I dreamed that I must have been in China. I was inside a café, it was a decrepit but spacious and well-lit room with wooden dividers between seating spaces. There were tall windows with tattered velvet draperies. I was sitting at a short table next to a wall, on an armchair that looked a lot like those red armchairs at Stairway to Love. I was having coffee.
I was acutely unhappy. I’m not sure why, but I was hungover or depressed or extremely tired. Suddenly, insanity possessed me. My logic might have been that I could purge the unhappiness if I said a positive thought out loud, a thought that equated to a piece of a plan. So I got up and yelled at nobody in particular: “I want to open a bar in China.”
I immediately felt silly because I noticed two pairs of western eyes measuring me with amusement. There was a long glass counter in the room, like they might have at a jewelry store, and there were two middle-aged Russian women behind it. Both of them were tall and thin, wearing waisted gray dresses. They looked like aging Soviet commune beauties from the 50s. One had blond hair in a voluminous bun on top of her head, the other had short black hair in 20s hairstyle.

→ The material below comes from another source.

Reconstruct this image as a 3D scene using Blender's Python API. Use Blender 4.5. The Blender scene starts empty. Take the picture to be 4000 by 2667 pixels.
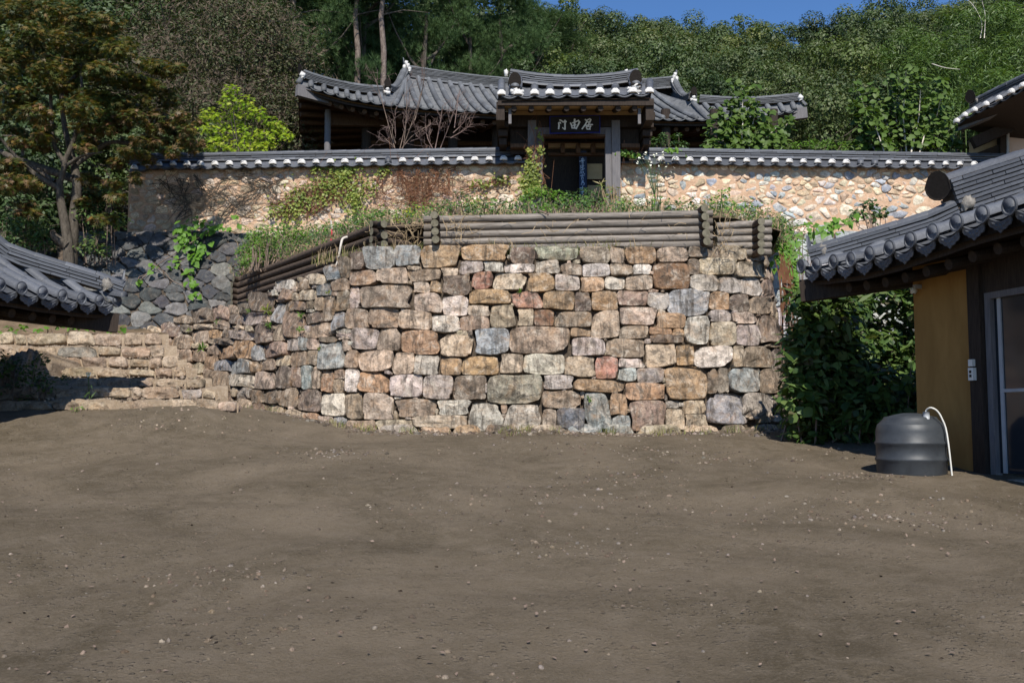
import bpy, math, random
import numpy as np
from mathutils import Matrix, Vector

R = math.radians
rng = np.random.default_rng(7)
random.seed(7)
scene = bpy.context.scene
COL = scene.collection

# ------------------------------------------------------------------ camera, sky, sun, exposure
FPX, CX, CY, PITCH = 3889.0, 2000.0, 1333.5, math.atan(317.0 / 3889.0)
cam_data = bpy.data.cameras.new("camera")
cam = bpy.data.objects.new("camera", cam_data)
COL.objects.link(cam)
cam_data.sensor_width = 36.0
cam_data.lens = 35.0
cam_data.clip_end = 3000
cam.rotation_euler = (R(90) + PITCH, 0, 0)
scene.camera = cam

SUN_EL, SUN_AZ = R(46), R(2.5)          # azimuth: degrees to the right of straight behind the camera
sun_pos = Vector((math.sin(SUN_AZ) * math.cos(SUN_EL), -math.cos(SUN_AZ) * math.cos(SUN_EL), math.sin(SUN_EL)))
world = bpy.data.worlds.new("World")
scene.world = world
world.use_nodes = True
wn = world.node_tree
sky = wn.nodes.new("ShaderNodeTexSky")
sky.sky_type = 'NISHITA'
sky.sun_disc = False
sky.sun_elevation = SUN_EL
sky.sun_rotation = R(180) - SUN_AZ
sky.altitude = 2500
sky.air_density = 1.0
sky.dust_density = 0.0
sky.ozone_density = 7.0
hs = wn.nodes.new("ShaderNodeHueSaturation")
hs.inputs["Saturation"].default_value = 1.06
wn.links.new(sky.outputs[0], hs.inputs["Color"])
wn.links.new(hs.outputs[0], wn.nodes["Background"].inputs[0])
wn.nodes["Background"].inputs[1].default_value = 0.125

sl = bpy.data.lights.new("sun", 'SUN')
sl.energy = 5.0
sl.angle = R(0.53)
sl.color = (1.0, 0.955, 0.88)
so = bpy.data.objects.new("sun", sl)
COL.objects.link(so)
so.rotation_euler = (-sun_pos).to_track_quat('-Z', 'Y').to_euler()
so.location = (0, -5, 40)

scene.view_settings.view_transform = 'Standard'
scene.view_settings.look = 'None'
scene.view_settings.exposure = 0.34
scene.view_settings.gamma = 1.0
scene.view_settings.use_curve_mapping = False
scene.cycles.max_bounces = 6
scene.cycles.diffuse_bounces = 3
scene.cycles.transparent_max_bounces = 8
scene.cycles.use_denoising = True

# ------------------------------------------------------------------ helpers
_sp, _cp = math.sin(PITCH), math.cos(PITCH)


def P(px, py, d):
    """World point at horizontal distance d that stands at this place of the photograph (4000 x 2667)."""
    v = (CY - py) / FPX
    k = d / (_cp - _sp * v)
    return np.array([(px - CX) / FPX * k, d, (_sp + _cp * v) * k])


def to_px(p):
    p = np.asarray(p, float)
    x, y, z = p[..., 0], p[..., 1], p[..., 2]
    w = _cp * y + _sp * z
    v = (-_sp * y + _cp * z) / w
    return np.stack([CX + FPX * x / w, CY - FPX * v], -1)


WORLD = {}
MAT = {}


def unit(v):
    v = np.asarray(v, float)
    return v / (np.linalg.norm(v) + 1e-12)


def frame(o, x, y, z, s=(1, 1, 1)):
    m = Matrix.Identity(4)
    for i, (a, k) in enumerate(((x, s[0]), (y, s[1]), (z, s[2]))):
        for j in range(3):
            m[j][i] = a[j] * k
    for j in range(3):
        m[j][3] = o[j]
    return m


def tagit(o, label=None, cat=None, group=None, kind=None):
    if label: o['label'] = label
    if cat: o['category'] = cat
    if group: o['group'] = group
    if kind: o['kind'] = kind
    return o


def thing(name, loc, label, cat, group=None):
    o = bpy.data.objects.new(name, None)
    COL.objects.link(o)
    o.location = [float(a) for a in loc]
    o.empty_display_size = 0.2
    WORLD[o.name] = Matrix.Translation(o.location)
    return tagit(o, label, cat, group, 'thing')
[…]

“Of course you are going to open a bar in China,” said the blonde in Russian, who was seated on a backless rotating chair, possibly filing her nails. “And I’m going to help you.” She beckoned for me to come towards the counter with a friendly smile. Some of her teeth were gold. It was unsettling.
My apprehension did not convince the women. The blonde placed a square piece of napkin on the glass counter and began charting out some kind of plan with a blue pen.
The next thing I remember, the three of us were in the backseat of a green and yellow Beijing taxi, floating down a countryside road. The road was foggy. Suddenly, even with the fog, I noticed a dark figure walking towards our car, far down the road ahead. I could see his silhouette through the windshield. Then I realized that he was holding a camera, he was filming me and the Russian women through the windshield of our car. I don’t think we even had a driver.
Then I had a flashback. Greg was telling me: “It’s really cool, I’ve been wanting to do this for a long time. It’s called passing through 200 burning iron bricks.” I realized vaguely that he was talking about some kind of extreme sport activity, like bungee jumping or sky-diving. Except this was “passing through 200 burning iron bricks.”
The next cocoon the jumpsuited men pulled from the “return tube,” I realized all of a sudden, was my friend Greg. They cut the crusty white fabrics away and his body was suddenly exposed.Hot steam was rising from it. It was blue-white in color and unmoving, but somehow I realized he was alive. He looked like a perfect but lifeless sculpture, with long black hair frozen into form. He looked nothing like the real Greg in fact, but for some reason I knew it had been him. The body had a smooth, marble-like surface, covered with a thin, uneven layer of liquid grime, like a piece of pottery before it’s fired. His skin was glistening. Then he opened his eyes; they were beautifully-shaped but black empty slits. A beautiful stone face with black slit-eyes. I was fascinated and horrified.
Suddenly the hands of the jumpsuited workers swarmed to his body and began to crack and peel and chip off bits of the top layer of grimy white marble, the smooth stone, as if Greg had been encrusted with it. like in that. What fell to the earth, however, were not pieces of white stone-shell, but gleaming metallic bricks. Lots and lots of metallic bricks. His body was shuddering and breathing heavily. I remember vaguely thinking that a woman’s body probably wouldn’t survive the 200 burning iron bricks experience.
At that moment I had a profound sense that the situation was a significant metaphor, but that sense never crystallized into a coherent thought and I could never put it into words. It was just this “cool thing” Greg really wanted to do, a painful process involving falling down a tube into a bottomless quarry, fire, and 200 burning iron bricks.
I don’t, in reality, want to open a bar in China.